Molecular Dynamics Simulation of the Surface Tension of Aqueous Sodium Chloride: from Dilute to Highly Supersaturated Solutions and Molten Salt

Xiaoxiang Wang1, Chuchu Chen1, Kurt Binder2, Uwe Kuhn1, Ulrich Pöschl1, Hang Su3,1, and Yafang Cheng1,3 Xiaoxiang Wang et al.

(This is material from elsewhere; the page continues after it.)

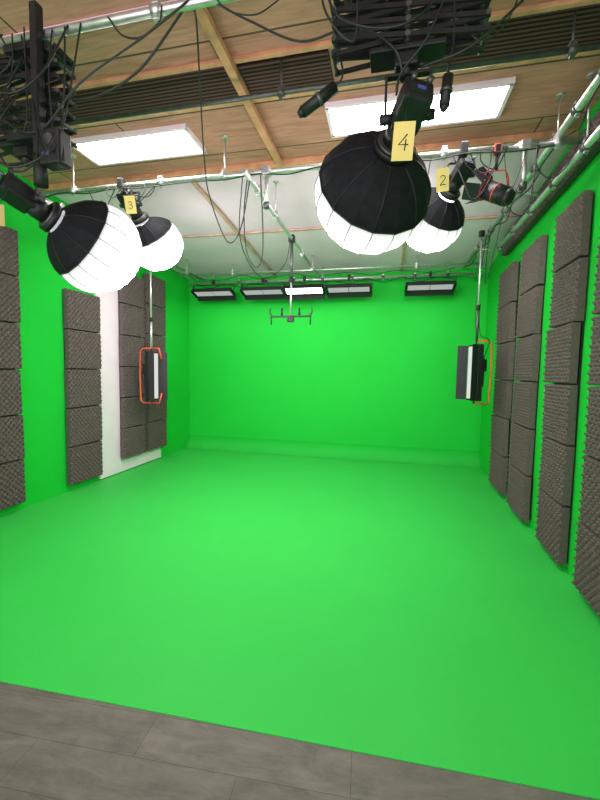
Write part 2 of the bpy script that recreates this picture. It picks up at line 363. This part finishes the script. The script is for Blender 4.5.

  • 1Max Planck Institute for Chemistry, Multiphase Chemistry Department, Hahn-Meitner-Weg 1, 55128 Mainz, Germany
  • 2Institut für Physik, Johannes Gutenberg-Universität, Staudinger Weg 7, 55128 Mainz, Germany
  • 3Institute for Environmental and Climate Research, Jinan University, 510632 Guangzhou, China

Abstract. Sodium chloride (NaCl) is one of the key components of atmospheric aerosols. The surface tension of aqueous NaCl solution (σNaCl,sol) and its concentration dependence are essential to determine the equilibrium water vapor pressure of aqueous NaCl droplets. Supersaturated NaCl solution droplets are observed in laboratory experiments and under atmospheric conditions, but the experimental data for σNaCl,sol are mostly limited up to sub-saturated solutions. In this study, the surface tension of aqueous NaCl is investigated by molecular dynamics (MD) simulations and pressure tensor method from dilute to highly supersaturated solutions. We show that the linear approximation of concentration dependence of σNaCl,sol at molality scale can be extended to the supersaturated NaCl solution until a molality of ~9.6molkg−1 (i.e., solute mass fraction (xNaCl) of ~0.36). Energetic analyses show that this monotonic increase of surface tension is driven by the increase of excessive surface enthalpy (∆H) as the solution becomes concentrated. After that, the simulated σNaCl,sol remains almost unchanged until xNaCl of ~0.47 (near the concentration upon efflorescence). The existence of the inflection point at xNaCl of ~0.36 and the stable surface tension of xNaCl between ~0.36 and ~0.47 can be attributed to a competitive growth of excessive surface entropy term (T·∆S) and the excessive surface enthalpy term (∆H). After a second inflection point at xNaCl of ~0.47, the simulated σNaCl,sol gradually regains the growing momentum with a tendency to approach the surface tension of molten NaCl (~148.4mNm−1 at 298.15K, MD simulation based extrapolation). This fast increase of σNaCl,sol at xNaCl>0.47 is primarily still an excessive surface enthalpy-driving process, although contribution from concurrent fluctuation of excessive surface entropy is expected but in a relatively smaller scale. Our results reveal different regimes of concentration dependence of the surface tension of aqueous NaCl at 298.15K: a water-dominated regime (xNaCl from 0 to ~0.36), a transition regime (xNaCl from ~0.36 to ~0.47) and a molten NaCl-dominated regime (xNaCl from ~0.47 to 1).